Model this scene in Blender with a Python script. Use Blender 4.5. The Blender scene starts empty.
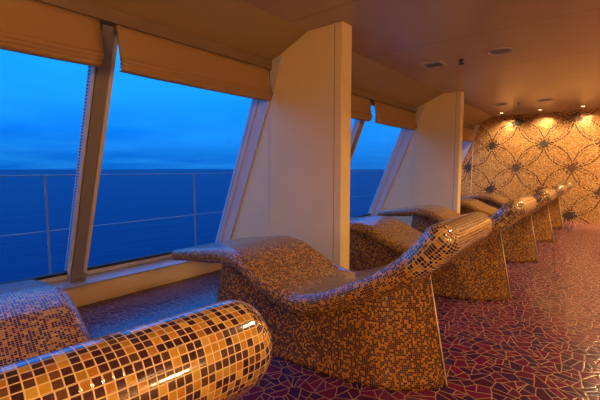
import bpy, bmesh, math, random
from mathutils import Vector, Matrix
random.seed(7)
R = math.radians
scene = bpy.context.scene
col = scene.collection

# ------------------------------------------------------------------ camera
cam_d = bpy.data.cameras.new('camera')
cam_d.sensor_width = 36.0
cam_d.lens = 375.0 * 36.0 / 600.0
cam_d.clip_start = 0.02
cam_d.clip_end = 20000
cam = bpy.data.objects.new('camera', cam_d)
col.objects.link(cam)
cam.location = (0, 0, 1.10)
cam.rotation_euler = (R(90 - 4.75), 0, R(39.2))
scene.camera = cam

# ------------------------------------------------------------------ exposure
vs = scene.view_settings
vs.view_transform = 'Standard'
vs.look = 'None'
vs.gamma = 1
vs.use_curve_mapping = False
vs.exposure = 0.0

# light levels, all in one place
SKY_STRENGTH = 1.0
WARM = (1.0, 0.63, 0.30)
WASH = (1.0, 0.66, 0.33)
ROW_POWER = 130.0          # unseen downlights added along the walkway to light the room
ADDED_SCONCE_POWER = 30.0        # unseen wall lamps, added as warm fill for the room
WALL_POWER = 185.0         # spots in front of the mosaic wall

# ------------------------------------------------------------------ node helpers
def new_mat(name):
    m = bpy.data.materials.new(name)
    m.use_nodes = True
    nt = m.node_tree
    for n in list(nt.nodes):
        nt.nodes.remove(n)
    out = nt.nodes.new('ShaderNodeOutputMaterial')
    return m, nt, out

class NB:
    """small helper that writes math nodes"""
    def __init__(self, nt): self.nt = nt
    def _in(self, sock, v):
        if isinstance(v, (int, float)): sock.default_value = v
        else: self.nt.links.new(v, sock)
    def m(self, op, a, b=0.0, c=0.0):
        n = self.nt.nodes.new('ShaderNodeMath'); n.operation = op
        self._in(n.inputs[0], a); self._in(n.inputs[1], b); self._in(n.inputs[2], c)
        return n.outputs[0]
    def comb(self, x, y, z=0.0):
        n = self.nt.nodes.new('ShaderNodeCombineXYZ')
        self._in(n.inputs[0], x); self._in(n.inputs[1], y); self._in(n.inputs[2], z)
        return n.outputs[0]
    def sep(self, v):
        n = self.nt.nodes.new('ShaderNodeSeparateXYZ')
        self.nt.links.new(v, n.inputs[0]); return n.outputs
    def ramp(self, fac, stops, interp='LINEAR'):
        n = self.nt.nodes.new('ShaderNodeValToRGB')
        cr = n.color_ramp; cr.interpolation = interp
        while len(cr.elements) < len(stops): cr.elements.new(0.5)
        for e, (p, c) in zip(cr.elements, stops):
            e.position = p; e.color = (c[0], c[1], c[2], 1)
        self._in(n.inputs[0], fac)
        return n.outputs[0]
    def mix(self, fac, a, b, blend='MIX'):
        n = self.nt.nodes.new('ShaderNodeMix'); n.data_type = 'RGBA'; n.blend_type = blend
        self._in(n.inputs[0], fac)
        for s, v in ((n.inputs[6], a), (n.inputs[7], b)):
            if isinstance(v, tuple): s.default_value = (v[0], v[1], v[2], 1)
            else: self.nt.links.new(v, s)
        return n.outputs[2]
    def noise(self, vec, scale, detail=3.0, rough=0.5):
        n = self.nt.nodes.new('ShaderNodeTexNoise')
        n.inputs['Scale'].default_value = scale
        n.inputs['Detail'].default_value = detail
        n.inputs['Roughness'].default_value = rough
        if vec is not None: self.nt.links.new(vec, n.inputs['Vector'])
        return n.outputs
    def white(self, vec):
        n = self.nt.nodes.new('ShaderNodeTexWhiteNoise'); n.noise_dimensions = '2D'
        self.nt.links.new(vec, n.inputs['Vector']); return n.outputs
    def bump(self, height, dist, strength=1.0):
        n = self.nt.nodes.new('ShaderNodeBump')
        n.inputs['Distance'].default_value = dist
        n.inputs['Strength'].default_value = strength
        self.nt.links.new(height, n.inputs['Height']); return n.outputs[0]
    def pos(self):
        return self.nt.nodes.new('ShaderNodeNewGeometry').outputs['Position']
    def bsdf(self, out, color, rough, normal=None, metallic=0.0, spec=0.5, coat=0.0, coat_rough=0.05):
        b = self.nt.nodes.new('ShaderNodeBsdfPrincipled')
        if isinstance(color, tuple): b.inputs['Base Color'].default_value = (*color, 1)
        else: self.nt.links.new(color, b.inputs['Base Color'])
        self._in(b.inputs['Roughness'], rough)
        self._in(b.inputs['Metallic'], metallic)
        self._in(b.inputs['Specular IOR Level'], spec)
        b.inputs['Coat Weight'].default_value = coat
        b.inputs['Coat Roughness'].default_value = coat_rough
        if normal is not None: self.nt.links.new(normal, b.inputs['Normal'])
        self.nt.links.new(b.outputs[0], out.inputs['Surface'])
        return b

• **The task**
Everything from the first line to the line with "vs.exposure = 0.0" must be repeated exactly, and nothing else. Leave the pictures out.

• **Exercise response**
Model this scene in Blender with a Python script. Use Blender 4.5. The Blender scene starts empty.
import bpy, bmesh, math, random
from mathutils import Vector, Matrix
random.seed(7)
R = math.radians
scene = bpy.context.scene
col = scene.collection

# ------------------------------------------------------------------ camera
cam_d = bpy.data.cameras.new('camera')
cam_d.sensor_width = 36.0
cam_d.lens = 375.0 * 36.0 / 600.0
cam_d.clip_start = 0.02
cam_d.clip_end = 20000
cam = bpy.data.objects.new('camera', cam_d)
col.objects.link(cam)
cam.location = (0, 0, 1.10)
cam.rotation_euler = (R(90 - 4.75), 0, R(39.2))
scene.camera = cam

# ------------------------------------------------------------------ exposure
vs = scene.view_settings
vs.view_transform = 'Standard'
vs.look = 'None'
vs.gamma = 1
vs.use_curve_mapping = False
vs.exposure = 0.0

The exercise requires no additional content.